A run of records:
======

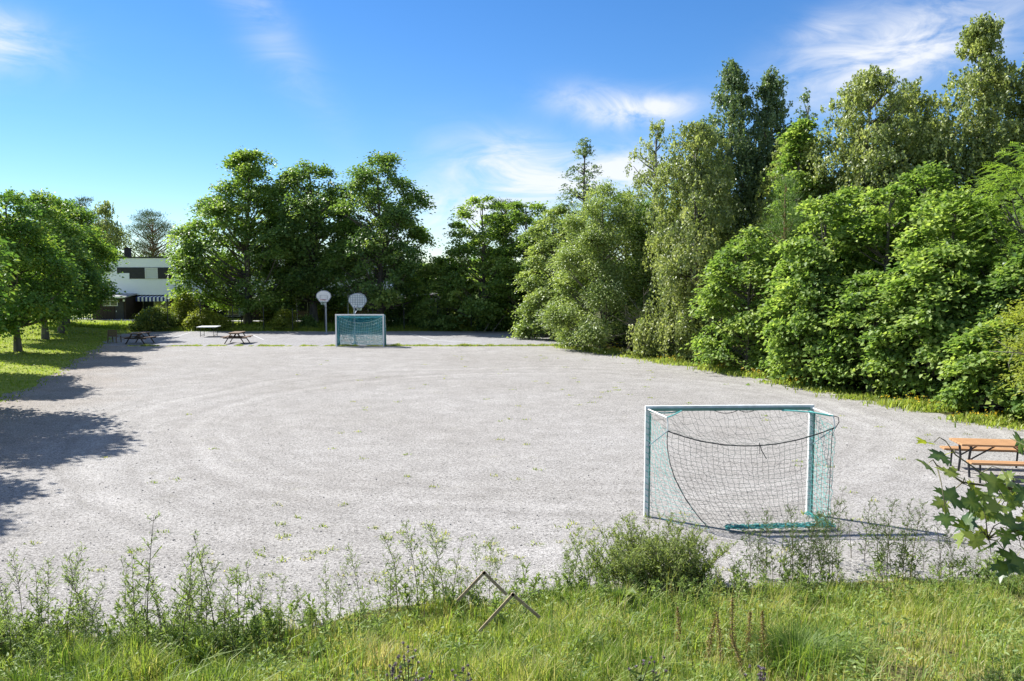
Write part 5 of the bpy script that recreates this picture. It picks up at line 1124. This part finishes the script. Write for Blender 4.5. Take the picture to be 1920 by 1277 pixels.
# ------------------------------------------------------------------ maple branch close to the camera
def near_maple():
    rng = np.random.default_rng(21)
    bx, by = 4.6, 3.9; z0 = hz(bx, by)
    m_ = thing('maple_tree', 'maple branch with large lobed leaves reaching in at the right frame edge', 'tree', (bx, by, z0))
    def W(x, y, z): return Vector((x - bx, y - by, z - z0))
    MB().tube([W(bx, by, z0 - .1), W(bx + .05, by, 3.0), W(bx + .1, by + .1, 4.6), W(bx + .2, by + .1, 6.2)], [.11, .09, .06, .02], 10).build('trunk', M['bark_grey'], m_, True)
    b = MB()
    b.tube([W(bx + .03, by, 2.9), W(3.6, 3.8, 3.35), W(2.75, 3.65, 3.46), W(2.3, 3.6, 3.48), W(2.05, 3.58, 3.52), W(1.93, 3.58, 3.60)], [.030, .018, .010, .007, .005, .003], 6)
    b.tube([W(2.3, 3.6, 3.48), W(2.12, 3.55, 3.57), W(1.98, 3.52, 3.66), W(1.92, 3.5, 3.73)], [.005, .004, .003, .002], 5)
    b.tube([W(2.6, 3.64, 3.46), W(2.4, 3.5, 3.37), W(2.22, 3.46, 3.33), W(2.1, 3.45, 3.30)], [.007, .005, .004, .002], 5)
    b.tube([W(2.75, 3.65, 3.46), W(2.55, 3.55, 3.3), W(2.42, 3.5, 3.18)], [.007, .005, .003], 5)
    b.build('branch', M['twig'], m_, True)
    nodes = [Vector(v) for v in b.v]; pet = MB()
    # lobed leaf
    lob = [(0, 0), (.08, -.05), (.30, -.16), (.28, -.02), (.23, .06), (.38, .06), (.60, .10), (.48, .20), (.62, .36), (.44, .36), (.42, .46), (.25, .40), (.21, .46), (.30, .66), (.17, .66), (.10, .72), (0, 1.0)]
    out = lob + [(-x, y) for x, y in reversed(lob[1:-1])]
    V = [(0, .28, .0)] + [(x, y, .10 * abs(x) - .12 * x * x - .10 * max(y - .3, 0) ** 2) for x, y in out]
    F = [(0, 1 + i, 1 + (i + 1) % len(out)) for i in range(len(out))]
    F += [(len(V), len(V) + 1, len(V) + 2)]; V += [(-.012, 0, 0), (.012, 0, 0), (0, -.55, .10)]
    metas = []
    for q_, tv in enumerate((.05, .3, .55, .85)):
        Vq = np.array(V); Vq[1:, 2] += (-.16, .10, -.22, .14)[q_] * np.abs(Vq[1:, 0]) ** 1.5 * 1.5 - .10 * np.maximum(Vq[1:, 1] - .3, 0) * (q_ % 2) + rng.normal(0, .018, len(Vq) - 1)
        tq = np.full(len(Vq), tv); tq[0] = min(tv + .45, 1); tq[-3:] = 1.0; tq[len(out):len(out) + 1] += 0
        metas.append(np_mesh('leaf', Vq, np.array(F), M['near_leaf'], tq))
    spots = [(1.87, 3.55, 3.71, .8, 3), (1.93, 3.52, 3.66, 1.0, 0), (1.85, 3.5, 3.62, .9, 2), (1.97, 3.5, 3.57, .9, 3), (1.92, 3.45, 3.47, 1.25, 0), (2.16, 3.5, 3.56, 1.2, 2), (2.22, 3.5, 3.55, .9, 3), (2.08, 3.5, 3.45, 1.0, 1), (2.17, 3.55, 3.46, 1.0, 2),
             (2.03, 3.45, 3.40, 1.1, 0), (2.0, 3.42, 3.35, 1.0, 1), (2.1, 3.4, 3.30, 1.1, 0), (2.13, 3.38, 3.22, 1.0, 0), (2.2, 3.4, 3.24, 1.35, 0), (2.3, 3.45, 3.33, 1.0, 0), (2.32, 3.4, 3.2, 1.4, 1), (2.34, 3.38, 3.12, 1.3, 0), (2.42, 3.42, 3.3, 1.2, 1), (2.42, 3.4, 3.13, 1.2, 3),
             (2.35, 3.5, 3.43, 1.2, 3), (2.42, 3.5, 3.42, 1.1, 3), (2.22, 3.5, 3.42, 1.2, 1), (2.1, 3.45, 3.40, .9, 3), (2.38, 3.55, 3.52, 1.1, 2), (2.45, 3.6, 3.45, 1.2, 0), (2.47, 3.5, 3.72, 1.0, 1), (2.28, 3.55, 3.47, 1.0, 2)]
    for j in range(26): spots.append((rng.uniform(2.0, 2.45), rng.uniform(3.35, 3.8), rng.uniform(3.30, 3.5), rng.uniform(.65, 1.05), int(rng.choice([0, 1, 2, 3, 3]))))
    for j in range(22): spots.append((rng.uniform(2.6, 4.2), rng.uniform(3.3, 4.3), rng.uniform(3.2, 3.7), rng.uniform(.8, 1.2), int(rng.integers(0, 4))))
    for x, y, z, s, k in spots:
        o = link(bpy.data.objects.new('leaf', metas[k]), m_); s *= .103; o.scale = (s, s, s); o.location = W(x, y, z)
        n = Vector((rng.normal(0, .4), -.45 + rng.normal(0, .4), .75)); n.normalize(); a = rng.uniform(0, 6.28)
        ax = Vector((-.75 + rng.normal(0, .5), rng.normal(0, .6), -.35 + rng.normal(0, .3))); ax = (ax - n * ax.dot(n)).normalized()
        lbp = o.location - ax * .5 * s; bp_ = min(nodes, key=lambda q: (q - lbp).length)
        if (bp_ - lbp).length < .6: pet.tube([lbp, lbp.lerp(bp_, .5) + Vector((0, 0, .02)), bp_], [.0016, .0022, .003], 4)
        xx = ax.cross(n); o.rotation_euler = Matrix((xx, ax, n)).transposed().to_euler()
    pet.build('petioles', M['twig'], m_, True)['kind'] = 'stuff'
near_maple()
# bare branches of the yellow shrub
def bare_branches():
    o = thing('bare_branch', 'pale bare branches reaching left from the right frame edge', 'dead branch', (14.3, 20.4, hz(14.3, 20.4)))
    b = MB(); z = -hz(14.3, 20.4)
    b.tube([(0, 0, 0), (.15, .05, 1.2), (-.2, 0, 2.25), (-.9, -.1, 2.5), (-1.5, -.15, 2.62), (-2.2, -.2, 2.65)], [.05, .045, .035, .024, .014, .006], 6)
    b.tube([(-1.2, -.12, 2.56), (-1.7, -.1, 2.75), (-2.0, -.1, 2.95)], [.012, .009, .005], 5)
    b.tube([(-.1, 0, 2.1), (-.8, -.2, 2.0), (-1.15, -.3, 1.55), (-1.25, -.3, 1.3)], [.02, .014, .01, .005], 5)
    b.tube([(.1, 0, 1.6), (-.3, .2, 2.6), (-.75, .3, 3.2), (-1.05, .3, 3.75)], [.03, .025, .015, .006], 5)
    b.tube([(-1.55, -.15, 2.62), (-1.7, -.2, 2.35), (-1.65, -.2, 2.15)], [.008, .006, .004], 4)
    b.build('branches', M['dead_wood'], o, True)
bare_branches()
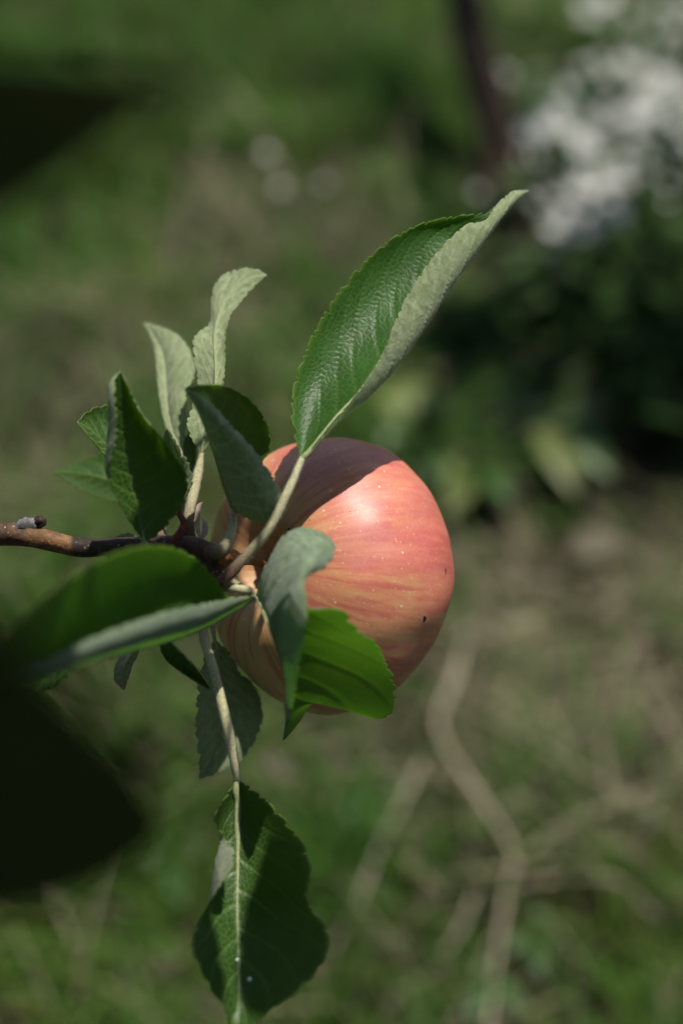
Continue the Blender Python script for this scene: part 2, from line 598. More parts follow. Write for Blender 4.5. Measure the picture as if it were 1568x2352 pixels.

======

■ GIVEN EXERCISE
Output every entry exactly as given; pictures are not part of the copy.

■ FINAL RESULT
Write part 5 of the bpy script that recreates this picture. It picks up at line 1124. This part finishes the script. Write for Blender 4.5. Take the picture to be 1920 by 1277 pixels.
# ------------------------------------------------------------------ maple branch close to the camera
def near_maple():
    rng = np.random.default_rng(21)
    bx, by = 4.6, 3.9; z0 = hz(bx, by)
    m_ = thing('maple_tree', 'maple branch with large lobed leaves reaching in at the right frame edge', 'tree', (bx, by, z0))
    def W(x, y, z): return Vector((x - bx, y - by, z - z0))
    MB().tube([W(bx, by, z0 - .1), W(bx + .05, by, 3.0), W(bx + .1, by + .1, 4.6), W(bx + .2, by + .1, 6.2)], [.11, .09, .06, .02], 10).build('trunk', M['bark_grey'], m_, True)
    b = MB()
    b.tube([W(bx + .03, by, 2.9), W(3.6, 3.8, 3.35), W(2.75, 3.65, 3.46), W(2.3, 3.6, 3.48), W(2.05, 3.58, 3.52), W(1.93, 3.58, 3.60)], [.030, .018, .010, .007, .005, .003], 6)
    b.tube([W(2.3, 3.6, 3.48), W(2.12, 3.55, 3.57), W(1.98, 3.52, 3.66), W(1.92, 3.5, 3.73)], [.005, .004, .003, .002], 5)
    b.tube([W(2.6, 3.64, 3.46), W(2.4, 3.5, 3.37), W(2.22, 3.46, 3.33), W(2.1, 3.45, 3.30)], [.007, .005, .004, .002], 5)
    b.tube([W(2.75, 3.65, 3.46), W(2.55, 3.55, 3.3), W(2.42, 3.5, 3.18)], [.007, .005, .003], 5)
    b.build('branch', M['twig'], m_, True)
    nodes = [Vector(v) for v in b.v]; pet = MB()
    # lobed leaf
    lob = [(0, 0), (.08, -.05), (.30, -.16), (.28, -.02), (.23, .06), (.38, .06), (.60, .10), (.48, .20), (.62, .36), (.44, .36), (.42, .46), (.25, .40), (.21, .46), (.30, .66), (.17, .66), (.10, .72), (0, 1.0)]
    out = lob + [(-x, y) for x, y in reversed(lob[1:-1])]
    V = [(0, .28, .0)] + [(x, y, .10 * abs(x) - .12 * x * x - .10 * max(y - .3, 0) ** 2) for x, y in out]
    F = [(0, 1 + i, 1 + (i + 1) % len(out)) for i in range(len(out))]
    F += [(len(V), len(V) + 1, len(V) + 2)]; V += [(-.012, 0, 0), (.012, 0, 0), (0, -.55, .10)]
    metas = []
    for q_, tv in enumerate((.05, .3, .55, .85)):
        Vq = np.array(V); Vq[1:, 2] += (-.16, .10, -.22, .14)[q_] * np.abs(Vq[1:, 0]) ** 1.5 * 1.5 - .10 * np.maximum(Vq[1:, 1] - .3, 0) * (q_ % 2) + rng.normal(0, .018, len(Vq) - 1)
        tq = np.full(len(Vq), tv); tq[0] = min(tv + .45, 1); tq[-3:] = 1.0; tq[len(out):len(out) + 1] += 0
        metas.append(np_mesh('leaf', Vq, np.array(F), M['near_leaf'], tq))
    spots = [(1.87, 3.55, 3.71, .8, 3), (1.93, 3.52, 3.66, 1.0, 0), (1.85, 3.5, 3.62, .9, 2), (1.97, 3.5, 3.57, .9, 3), (1.92, 3.45, 3.47, 1.25, 0), (2.16, 3.5, 3.56, 1.2, 2), (2.22, 3.5, 3.55, .9, 3), (2.08, 3.5, 3.45, 1.0, 1), (2.17, 3.55, 3.46, 1.0, 2),
             (2.03, 3.45, 3.40, 1.1, 0), (2.0, 3.42, 3.35, 1.0, 1), (2.1, 3.4, 3.30, 1.1, 0), (2.13, 3.38, 3.22, 1.0, 0), (2.2, 3.4, 3.24, 1.35, 0), (2.3, 3.45, 3.33, 1.0, 0), (2.32, 3.4, 3.2, 1.4, 1), (2.34, 3.38, 3.12, 1.3, 0), (2.42, 3.42, 3.3, 1.2, 1), (2.42, 3.4, 3.13, 1.2, 3),
             (2.35, 3.5, 3.43, 1.2, 3), (2.42, 3.5, 3.42, 1.1, 3), (2.22, 3.5, 3.42, 1.2, 1), (2.1, 3.45, 3.40, .9, 3), (2.38, 3.55, 3.52, 1.1, 2), (2.45, 3.6, 3.45, 1.2, 0), (2.47, 3.5, 3.72, 1.0, 1), (2.28, 3.55, 3.47, 1.0, 2)]
    for j in range(26): spots.append((rng.uniform(2.0, 2.45), rng.uniform(3.35, 3.8), rng.uniform(3.30, 3.5), rng.uniform(.65, 1.05), int(rng.choice([0, 1, 2, 3, 3]))))
    for j in range(22): spots.append((rng.uniform(2.6, 4.2), rng.uniform(3.3, 4.3), rng.uniform(3.2, 3.7), rng.uniform(.8, 1.2), int(rng.integers(0, 4))))
    for x, y, z, s, k in spots:
        o = link(bpy.data.objects.new('leaf', metas[k]), m_); s *= .103; o.scale = (s, s, s); o.location = W(x, y, z)
        n = Vector((rng.normal(0, .4), -.45 + rng.normal(0, .4), .75)); n.normalize(); a = rng.uniform(0, 6.28)
        ax = Vector((-.75 + rng.normal(0, .5), rng.normal(0, .6), -.35 + rng.normal(0, .3))); ax = (ax - n * ax.dot(n)).normalized()
        lbp = o.location - ax * .5 * s; bp_ = min(nodes, key=lambda q: (q - lbp).length)
        if (bp_ - lbp).length < .6: pet.tube([lbp, lbp.lerp(bp_, .5) + Vector((0, 0, .02)), bp_], [.0016, .0022, .003], 4)
        xx = ax.cross(n); o.rotation_euler = Matrix((xx, ax, n)).transposed().to_euler()
    pet.build('petioles', M['twig'], m_, True)['kind'] = 'stuff'
near_maple()
# bare branches of the yellow shrub
def bare_branches():
    o = thing('bare_branch', 'pale bare branches reaching left from the right frame edge', 'dead branch', (14.3, 20.4, hz(14.3, 20.4)))
    b = MB(); z = -hz(14.3, 20.4)
    b.tube([(0, 0, 0), (.15, .05, 1.2), (-.2, 0, 2.25), (-.9, -.1, 2.5), (-1.5, -.15, 2.62), (-2.2, -.2, 2.65)], [.05, .045, .035, .024, .014, .006], 6)
    b.tube([(-1.2, -.12, 2.56), (-1.7, -.1, 2.75), (-2.0, -.1, 2.95)], [.012, .009, .005], 5)
    b.tube([(-.1, 0, 2.1), (-.8, -.2, 2.0), (-1.15, -.3, 1.55), (-1.25, -.3, 1.3)], [.02, .014, .01, .005], 5)
    b.tube([(.1, 0, 1.6), (-.3, .2, 2.6), (-.75, .3, 3.2), (-1.05, .3, 3.75)], [.03, .025, .015, .006], 5)
    b.tube([(-1.55, -.15, 2.62), (-1.7, -.2, 2.35), (-1.65, -.2, 2.15)], [.008, .006, .004], 4)
    b.build('branches', M['dead_wood'], o, True)
bare_branches()
Continue the Blender Python script for this scene: part 2, from line 598. More parts follow. Write for Blender 4.5. Measure the picture as if it were 1568x2352 pixels.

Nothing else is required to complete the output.